De entrada, hubo reparto de 15.000 empanadas, y para los postres, helados a rolete, en número de 35.000 cucuruchos. Es que la temperatura ese día alcanzó los 40 grados. Un infiernillo a ras del suelo seco y ajado por los surcos de tierra. Además, para hacer frente a semejante concierto de fauces batientes se conchabó a 600 mozos emperifollados de punta en blanco.
No sin razón el enviado de una agencia de noticias extranjera informó al mundo acerca de esta superabundancia de colesterol con el titular “The Roast of the Century”. Y, no preso de su asombro, el corresponsal de El País de España sugería la disparidad entre el “espectacular banquete” y la política de austeridad que Galtieri promocionaba ante la imperante crisis económica y social, con gestos como negarse a vivir en Olivos.

Apenas anunciado el primer brindis, el presidente Leopoldo Fortunato Galtieri improvisó unas palabras de ocasión repentinamente interrumpidas por la inesperada humanidad de un paracaidista aficionado del vecino pueblo de General Pico, que se descargó desde el aire con inmejorable puntería -cayó frente al mismísimo presidente de la nación-.
El motivo del salto era “la propia iniciativa” y fue imposible saber si fue el acto de un loco o un caso ejemplar de argentinidad al palo.
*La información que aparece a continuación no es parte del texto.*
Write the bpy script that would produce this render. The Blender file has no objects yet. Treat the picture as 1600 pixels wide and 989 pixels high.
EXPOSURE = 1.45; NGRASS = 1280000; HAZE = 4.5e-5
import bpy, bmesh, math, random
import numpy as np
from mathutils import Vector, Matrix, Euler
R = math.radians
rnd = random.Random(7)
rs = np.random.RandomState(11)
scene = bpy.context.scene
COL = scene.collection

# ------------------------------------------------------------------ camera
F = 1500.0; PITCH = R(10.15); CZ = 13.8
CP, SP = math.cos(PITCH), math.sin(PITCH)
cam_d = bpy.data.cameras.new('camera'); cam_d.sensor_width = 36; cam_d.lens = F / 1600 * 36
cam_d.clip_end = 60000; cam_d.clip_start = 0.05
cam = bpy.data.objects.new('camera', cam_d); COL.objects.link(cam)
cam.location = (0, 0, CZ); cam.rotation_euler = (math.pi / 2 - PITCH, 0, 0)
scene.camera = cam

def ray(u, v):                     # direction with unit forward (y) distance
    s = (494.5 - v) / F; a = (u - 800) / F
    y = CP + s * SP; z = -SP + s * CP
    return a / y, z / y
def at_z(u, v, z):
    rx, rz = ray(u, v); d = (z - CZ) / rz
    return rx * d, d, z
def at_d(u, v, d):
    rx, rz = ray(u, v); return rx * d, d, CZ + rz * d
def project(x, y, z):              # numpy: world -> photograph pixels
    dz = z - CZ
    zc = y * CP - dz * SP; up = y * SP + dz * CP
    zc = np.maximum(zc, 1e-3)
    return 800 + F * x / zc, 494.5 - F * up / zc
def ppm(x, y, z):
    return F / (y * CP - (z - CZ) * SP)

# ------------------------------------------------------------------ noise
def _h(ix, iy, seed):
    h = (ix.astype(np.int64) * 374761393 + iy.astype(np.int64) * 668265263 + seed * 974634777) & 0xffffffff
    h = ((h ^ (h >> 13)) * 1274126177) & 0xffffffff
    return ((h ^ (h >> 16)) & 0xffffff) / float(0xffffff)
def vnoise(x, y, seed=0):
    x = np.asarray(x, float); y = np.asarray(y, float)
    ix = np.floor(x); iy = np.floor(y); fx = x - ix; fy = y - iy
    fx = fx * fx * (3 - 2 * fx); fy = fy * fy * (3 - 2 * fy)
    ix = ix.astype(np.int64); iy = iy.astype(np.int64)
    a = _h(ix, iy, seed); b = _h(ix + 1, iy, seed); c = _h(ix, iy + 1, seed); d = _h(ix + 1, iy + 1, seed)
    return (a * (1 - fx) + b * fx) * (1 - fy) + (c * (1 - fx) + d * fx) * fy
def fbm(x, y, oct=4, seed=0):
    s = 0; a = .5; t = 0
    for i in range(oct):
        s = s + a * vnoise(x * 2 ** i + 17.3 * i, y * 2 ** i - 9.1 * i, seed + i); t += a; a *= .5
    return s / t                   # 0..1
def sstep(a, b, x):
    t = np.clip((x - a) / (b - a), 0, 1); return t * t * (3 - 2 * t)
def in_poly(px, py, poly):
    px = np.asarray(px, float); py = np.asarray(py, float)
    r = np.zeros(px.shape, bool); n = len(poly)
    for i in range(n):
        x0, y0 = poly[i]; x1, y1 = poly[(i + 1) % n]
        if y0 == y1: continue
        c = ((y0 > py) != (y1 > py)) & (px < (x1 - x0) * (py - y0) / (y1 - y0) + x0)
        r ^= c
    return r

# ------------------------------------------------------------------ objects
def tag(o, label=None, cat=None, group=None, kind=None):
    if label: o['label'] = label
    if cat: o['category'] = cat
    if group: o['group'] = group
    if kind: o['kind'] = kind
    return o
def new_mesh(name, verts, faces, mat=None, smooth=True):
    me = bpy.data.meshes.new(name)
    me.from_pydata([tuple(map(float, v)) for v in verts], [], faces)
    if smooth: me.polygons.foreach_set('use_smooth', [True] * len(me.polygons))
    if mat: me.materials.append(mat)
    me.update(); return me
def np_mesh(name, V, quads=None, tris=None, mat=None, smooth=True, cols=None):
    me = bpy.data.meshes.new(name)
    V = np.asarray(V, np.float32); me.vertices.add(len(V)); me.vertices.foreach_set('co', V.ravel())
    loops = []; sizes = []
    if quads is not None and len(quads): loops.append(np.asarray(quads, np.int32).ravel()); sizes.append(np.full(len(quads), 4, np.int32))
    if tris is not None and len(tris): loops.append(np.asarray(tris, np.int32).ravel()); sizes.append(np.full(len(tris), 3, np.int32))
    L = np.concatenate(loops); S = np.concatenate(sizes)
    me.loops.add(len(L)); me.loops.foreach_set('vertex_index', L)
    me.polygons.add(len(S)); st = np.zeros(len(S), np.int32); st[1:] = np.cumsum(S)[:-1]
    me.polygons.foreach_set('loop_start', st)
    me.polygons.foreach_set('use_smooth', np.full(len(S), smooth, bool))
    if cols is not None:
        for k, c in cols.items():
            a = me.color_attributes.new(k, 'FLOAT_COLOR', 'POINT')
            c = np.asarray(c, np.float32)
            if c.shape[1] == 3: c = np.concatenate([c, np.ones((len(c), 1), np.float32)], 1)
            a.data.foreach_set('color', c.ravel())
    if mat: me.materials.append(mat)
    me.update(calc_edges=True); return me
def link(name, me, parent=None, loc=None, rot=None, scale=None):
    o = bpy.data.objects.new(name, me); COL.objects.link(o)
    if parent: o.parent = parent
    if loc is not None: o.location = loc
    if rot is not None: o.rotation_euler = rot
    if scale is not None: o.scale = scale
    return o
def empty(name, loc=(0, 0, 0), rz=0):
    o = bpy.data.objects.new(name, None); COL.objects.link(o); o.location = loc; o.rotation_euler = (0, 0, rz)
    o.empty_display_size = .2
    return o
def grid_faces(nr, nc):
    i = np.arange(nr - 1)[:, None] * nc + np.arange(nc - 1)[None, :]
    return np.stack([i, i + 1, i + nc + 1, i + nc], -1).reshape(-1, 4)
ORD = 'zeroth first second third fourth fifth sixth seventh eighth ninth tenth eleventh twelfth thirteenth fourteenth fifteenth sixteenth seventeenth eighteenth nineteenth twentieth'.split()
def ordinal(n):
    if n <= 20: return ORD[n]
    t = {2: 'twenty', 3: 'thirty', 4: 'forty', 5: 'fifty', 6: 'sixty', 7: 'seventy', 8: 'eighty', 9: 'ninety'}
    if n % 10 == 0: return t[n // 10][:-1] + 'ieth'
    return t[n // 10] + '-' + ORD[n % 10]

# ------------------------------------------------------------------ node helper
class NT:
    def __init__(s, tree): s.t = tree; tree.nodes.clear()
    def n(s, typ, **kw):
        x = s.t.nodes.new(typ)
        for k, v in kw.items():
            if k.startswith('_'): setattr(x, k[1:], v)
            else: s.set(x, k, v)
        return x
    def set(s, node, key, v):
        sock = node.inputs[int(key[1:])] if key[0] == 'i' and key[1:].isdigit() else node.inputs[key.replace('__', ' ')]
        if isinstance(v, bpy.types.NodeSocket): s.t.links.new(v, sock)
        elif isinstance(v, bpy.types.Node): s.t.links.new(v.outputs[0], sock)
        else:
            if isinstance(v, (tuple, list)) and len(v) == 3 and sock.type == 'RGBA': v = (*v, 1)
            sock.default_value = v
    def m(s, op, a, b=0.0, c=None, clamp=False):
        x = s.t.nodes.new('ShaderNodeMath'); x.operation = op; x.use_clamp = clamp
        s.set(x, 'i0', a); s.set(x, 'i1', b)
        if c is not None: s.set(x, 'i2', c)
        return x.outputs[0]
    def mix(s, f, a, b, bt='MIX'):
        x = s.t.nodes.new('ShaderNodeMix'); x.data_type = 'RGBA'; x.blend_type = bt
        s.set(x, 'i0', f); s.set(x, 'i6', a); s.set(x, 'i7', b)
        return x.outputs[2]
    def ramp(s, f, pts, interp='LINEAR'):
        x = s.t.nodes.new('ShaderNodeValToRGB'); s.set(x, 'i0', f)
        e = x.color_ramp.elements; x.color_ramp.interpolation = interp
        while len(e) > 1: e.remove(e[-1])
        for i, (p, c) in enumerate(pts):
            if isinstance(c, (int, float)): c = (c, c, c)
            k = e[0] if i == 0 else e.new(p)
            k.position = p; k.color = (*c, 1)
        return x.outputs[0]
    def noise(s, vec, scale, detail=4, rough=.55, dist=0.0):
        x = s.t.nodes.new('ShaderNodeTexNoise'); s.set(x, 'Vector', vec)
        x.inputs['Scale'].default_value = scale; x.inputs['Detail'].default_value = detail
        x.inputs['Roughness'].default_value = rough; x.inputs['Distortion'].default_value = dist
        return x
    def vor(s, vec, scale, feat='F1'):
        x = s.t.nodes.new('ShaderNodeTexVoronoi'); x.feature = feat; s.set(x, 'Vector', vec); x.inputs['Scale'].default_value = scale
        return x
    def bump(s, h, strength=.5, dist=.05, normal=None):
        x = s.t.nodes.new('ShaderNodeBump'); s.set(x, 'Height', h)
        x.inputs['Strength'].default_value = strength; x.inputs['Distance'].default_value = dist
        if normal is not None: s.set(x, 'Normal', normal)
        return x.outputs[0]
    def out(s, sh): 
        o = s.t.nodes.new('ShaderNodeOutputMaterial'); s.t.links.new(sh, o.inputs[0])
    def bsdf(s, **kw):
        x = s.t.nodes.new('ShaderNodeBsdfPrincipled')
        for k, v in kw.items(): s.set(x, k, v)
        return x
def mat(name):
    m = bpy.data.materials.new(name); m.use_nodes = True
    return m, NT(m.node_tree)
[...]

Los últimos metros de bajada los hizo con no menos de cien fusiles automáticos a punto de serle gatillados por tipos de civil y anteojos oscuros. En fin, según trascendidos de la época, las tranqueras y los postes de alambradas de púa de toda la región fueron encalados de celeste y blanco y el toque cúlmine del asado se condensó en una escena inmortal y con algún dejo bestial: desde un helicóptero que volaba bajito se espolvoreó una nube de orégano sobre la carne y los chorizos.
Pocos pudieron dormir la siesta después de semejante comilona, con un Galtieri que se retiró extasiado de las profundidades de la Nación ante la mirada tan sorprendida como inverosímil de sus acólitos. “El asado del sigo” pasó a encumbrar los anales de Victorica, tanto como su orgullo por haber sido “punta de lanza” contra el indio, centro gravitatorio del discurso inaugural de la fiesta de Galtieri al aclamar a “aquellos héroes de la patria” y el lugar “donde nació La Pampa”, como se sigue presentando ante los visitantes. “Dos meses después, y en el día número 100 de su asunción como presidente de la nación, el general Galtieri atacó Kamchatka”, cierra Christian Ferrer sobre el capítulo dedicado a una de las aventuras menos conocidas de la dictadura militar y, quizás, una de las más megalómana, bizarra e insólita de la historia reciente argentina.